Plain and simple | Grow where you’re planted

A few months back I visited New Corella one of the towns of Davnor. I accompanied a friend who hails from there.

While enjoying the scenery of the barrio of the town, we saw two simple folks enjoying their own conversation over bottles of red horse.

One said, “pre kun ako si Digong, sulbad jud tanang problema sa nasud… sa druga, sa trabajo, kalsada, ug uban pa.”

“Mao ba pre. Bilib jud ko nimo pre. Bright jud ka,” his partner said who already finished one big Red Horse enough to open up his brain and his mouth.

The othet kumpare also consumed one big red horse and the second one was already half the bottle.

As we took our lunch of grilled bariles, law uy (veggies soup from the farm) and tinolang manok bisaya near their place, I asked my kumpare who they were. Neighbors pre, neigbors who just harvested their little yield from the gulayan.

The two earned P300 each for the gulay they planted in their garden. That money was actually intended for rice, half kilo of galunggong and the crayons and pencils for their children studying in the public school nearby.

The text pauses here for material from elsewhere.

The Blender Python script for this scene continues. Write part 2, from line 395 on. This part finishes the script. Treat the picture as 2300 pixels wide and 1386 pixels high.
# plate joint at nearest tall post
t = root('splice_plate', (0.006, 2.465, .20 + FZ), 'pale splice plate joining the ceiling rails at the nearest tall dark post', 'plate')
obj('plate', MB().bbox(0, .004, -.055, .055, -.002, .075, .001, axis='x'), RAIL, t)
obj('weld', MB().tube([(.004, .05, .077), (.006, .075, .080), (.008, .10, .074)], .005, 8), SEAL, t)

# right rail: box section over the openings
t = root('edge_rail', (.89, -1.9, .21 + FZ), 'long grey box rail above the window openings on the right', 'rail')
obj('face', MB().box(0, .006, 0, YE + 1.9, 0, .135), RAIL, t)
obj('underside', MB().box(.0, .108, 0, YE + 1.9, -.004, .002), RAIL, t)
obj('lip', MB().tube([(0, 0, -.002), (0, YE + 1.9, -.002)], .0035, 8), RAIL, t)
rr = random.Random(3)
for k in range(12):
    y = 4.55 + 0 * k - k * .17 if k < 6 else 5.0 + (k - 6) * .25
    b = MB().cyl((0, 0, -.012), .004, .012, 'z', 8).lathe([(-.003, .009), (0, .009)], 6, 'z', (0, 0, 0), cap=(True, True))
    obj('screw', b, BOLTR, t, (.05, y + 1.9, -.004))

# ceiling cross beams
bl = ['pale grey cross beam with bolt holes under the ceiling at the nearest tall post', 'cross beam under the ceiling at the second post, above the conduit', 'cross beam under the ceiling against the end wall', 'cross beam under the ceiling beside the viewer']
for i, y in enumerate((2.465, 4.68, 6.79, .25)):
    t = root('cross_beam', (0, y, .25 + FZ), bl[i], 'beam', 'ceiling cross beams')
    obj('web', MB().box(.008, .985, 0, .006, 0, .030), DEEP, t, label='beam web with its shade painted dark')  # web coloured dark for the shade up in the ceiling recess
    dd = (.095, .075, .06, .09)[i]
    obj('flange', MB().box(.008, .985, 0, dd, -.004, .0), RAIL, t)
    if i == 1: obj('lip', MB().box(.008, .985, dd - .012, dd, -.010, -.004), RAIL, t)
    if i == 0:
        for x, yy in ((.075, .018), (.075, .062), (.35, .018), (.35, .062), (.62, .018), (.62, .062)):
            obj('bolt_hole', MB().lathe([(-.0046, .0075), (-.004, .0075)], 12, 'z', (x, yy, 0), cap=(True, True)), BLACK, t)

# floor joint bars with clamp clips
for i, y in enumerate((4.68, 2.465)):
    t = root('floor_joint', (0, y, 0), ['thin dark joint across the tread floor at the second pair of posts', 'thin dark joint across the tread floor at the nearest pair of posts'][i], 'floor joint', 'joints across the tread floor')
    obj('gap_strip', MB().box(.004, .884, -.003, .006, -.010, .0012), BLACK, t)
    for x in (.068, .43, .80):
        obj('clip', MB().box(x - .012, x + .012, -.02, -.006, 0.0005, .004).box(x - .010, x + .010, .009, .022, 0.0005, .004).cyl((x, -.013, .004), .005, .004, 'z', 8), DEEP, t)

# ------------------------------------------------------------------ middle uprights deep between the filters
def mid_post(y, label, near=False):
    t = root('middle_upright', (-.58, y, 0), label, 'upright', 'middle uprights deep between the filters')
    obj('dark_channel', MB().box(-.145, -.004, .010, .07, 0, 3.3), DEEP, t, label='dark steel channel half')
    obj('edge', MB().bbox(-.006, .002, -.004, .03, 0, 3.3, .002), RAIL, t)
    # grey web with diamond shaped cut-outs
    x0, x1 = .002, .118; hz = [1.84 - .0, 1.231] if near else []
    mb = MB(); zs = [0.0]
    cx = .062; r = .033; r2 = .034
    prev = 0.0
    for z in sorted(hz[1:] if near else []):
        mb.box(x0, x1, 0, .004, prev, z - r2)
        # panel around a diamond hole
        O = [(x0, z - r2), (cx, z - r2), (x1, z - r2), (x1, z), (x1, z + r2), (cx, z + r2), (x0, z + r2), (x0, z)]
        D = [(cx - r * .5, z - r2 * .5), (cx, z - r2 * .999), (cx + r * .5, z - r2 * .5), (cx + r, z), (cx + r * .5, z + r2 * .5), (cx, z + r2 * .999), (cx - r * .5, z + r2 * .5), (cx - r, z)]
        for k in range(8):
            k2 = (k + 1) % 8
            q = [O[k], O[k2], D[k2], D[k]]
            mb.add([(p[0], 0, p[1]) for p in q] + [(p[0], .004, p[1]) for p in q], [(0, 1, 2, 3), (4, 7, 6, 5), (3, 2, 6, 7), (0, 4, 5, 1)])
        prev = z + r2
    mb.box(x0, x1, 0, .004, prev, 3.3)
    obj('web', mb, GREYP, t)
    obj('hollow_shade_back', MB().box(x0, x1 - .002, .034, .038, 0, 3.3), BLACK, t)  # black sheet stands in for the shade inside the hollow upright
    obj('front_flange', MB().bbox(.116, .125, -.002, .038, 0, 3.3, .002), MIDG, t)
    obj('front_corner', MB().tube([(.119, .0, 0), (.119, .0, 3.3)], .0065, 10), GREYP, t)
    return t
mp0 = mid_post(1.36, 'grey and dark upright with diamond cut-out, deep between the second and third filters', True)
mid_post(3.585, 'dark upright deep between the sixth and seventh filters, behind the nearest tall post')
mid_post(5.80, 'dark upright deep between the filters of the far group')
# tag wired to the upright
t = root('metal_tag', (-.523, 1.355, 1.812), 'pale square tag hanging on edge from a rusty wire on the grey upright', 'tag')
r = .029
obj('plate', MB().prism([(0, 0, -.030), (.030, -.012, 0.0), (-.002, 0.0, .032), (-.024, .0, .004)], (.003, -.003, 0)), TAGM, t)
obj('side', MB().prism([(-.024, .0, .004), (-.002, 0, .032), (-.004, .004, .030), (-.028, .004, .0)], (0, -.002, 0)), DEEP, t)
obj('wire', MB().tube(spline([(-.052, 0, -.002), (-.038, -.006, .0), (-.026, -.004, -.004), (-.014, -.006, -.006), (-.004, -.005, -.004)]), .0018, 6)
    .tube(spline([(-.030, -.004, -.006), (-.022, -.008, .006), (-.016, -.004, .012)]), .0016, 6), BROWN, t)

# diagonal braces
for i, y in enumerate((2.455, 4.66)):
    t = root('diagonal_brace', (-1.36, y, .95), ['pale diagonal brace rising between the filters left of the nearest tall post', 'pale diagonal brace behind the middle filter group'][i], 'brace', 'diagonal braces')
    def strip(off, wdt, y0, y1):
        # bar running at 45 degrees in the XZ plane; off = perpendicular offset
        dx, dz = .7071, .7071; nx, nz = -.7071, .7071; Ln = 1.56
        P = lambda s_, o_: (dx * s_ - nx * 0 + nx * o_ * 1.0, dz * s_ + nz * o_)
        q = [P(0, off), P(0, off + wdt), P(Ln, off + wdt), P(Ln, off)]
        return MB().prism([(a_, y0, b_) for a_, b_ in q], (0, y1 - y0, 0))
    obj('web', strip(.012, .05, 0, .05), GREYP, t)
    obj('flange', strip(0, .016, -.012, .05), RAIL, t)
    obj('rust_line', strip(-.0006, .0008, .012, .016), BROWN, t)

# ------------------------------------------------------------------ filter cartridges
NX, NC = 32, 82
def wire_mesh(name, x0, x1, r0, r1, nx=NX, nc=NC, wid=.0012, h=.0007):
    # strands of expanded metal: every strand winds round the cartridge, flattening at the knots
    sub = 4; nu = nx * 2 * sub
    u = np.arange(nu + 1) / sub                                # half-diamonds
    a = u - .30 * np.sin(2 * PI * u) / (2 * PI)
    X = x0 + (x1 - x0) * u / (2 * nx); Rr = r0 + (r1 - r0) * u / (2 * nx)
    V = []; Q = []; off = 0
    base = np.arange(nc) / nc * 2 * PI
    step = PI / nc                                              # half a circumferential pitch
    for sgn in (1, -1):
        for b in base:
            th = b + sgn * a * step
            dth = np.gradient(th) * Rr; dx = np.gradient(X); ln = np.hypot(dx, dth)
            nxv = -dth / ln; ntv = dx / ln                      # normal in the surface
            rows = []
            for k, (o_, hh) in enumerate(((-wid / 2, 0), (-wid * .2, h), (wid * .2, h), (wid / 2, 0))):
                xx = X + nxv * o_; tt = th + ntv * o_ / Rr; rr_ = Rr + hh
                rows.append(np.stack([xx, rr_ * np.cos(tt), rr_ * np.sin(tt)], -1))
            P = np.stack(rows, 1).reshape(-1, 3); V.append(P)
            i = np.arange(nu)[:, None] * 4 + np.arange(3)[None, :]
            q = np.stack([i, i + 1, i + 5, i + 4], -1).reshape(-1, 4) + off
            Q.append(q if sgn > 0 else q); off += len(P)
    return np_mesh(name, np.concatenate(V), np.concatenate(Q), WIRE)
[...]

So, their story continued.

Their discussion was getting intense as one poke a fun on the other because his shorts were not able to protect the private parts people should not see.

“Kun ako c Digong hutdon ko ng mga instek kay ang Pilipinas di ni ila.” The other one said “hutdon nako mga durogista para limpyu ang Pilipinas.” Looks innocent the conversation of two ordinary folks in the barrio all pretending to be leaders of the country.

We were amused at the sight of the two in the barrio payag intended for serious discussion. And they have consumed three big bottles of red horse enough to inebriate each one of them.

Since it was almost 6 p.m., they walked home wobbly over the intoxication of a beer intended to down any drinker.

When each arrived home, the wife asked him about the money and the rice, fish and gulay for their dinner. Nothing. Hurot. Consumed in a drinking battle. The child said “pa, I have important requirements to submit tomorrow.

The answer was simple. It was the answer I heard many times. Why did you not borrow from our neighbor? And answering his child, he told her “ah dagko na ang lubi, don’ t go to school anymore”.

And the cycle of poverty continues. My kumpare said di gani ma elect sa purok, presidente na ba kaha?”

And the SONA of the president? The president is 73. He is old and for sure he imbibed some wisdom. Trust him to make a meaningful life as president. I am certain, the president wants to leave a legacy- that he will be remembered to have done something good for the country.

By the way I also have stopped pretending to know the answer to our government’s woes.

I just want to grow where I am planted.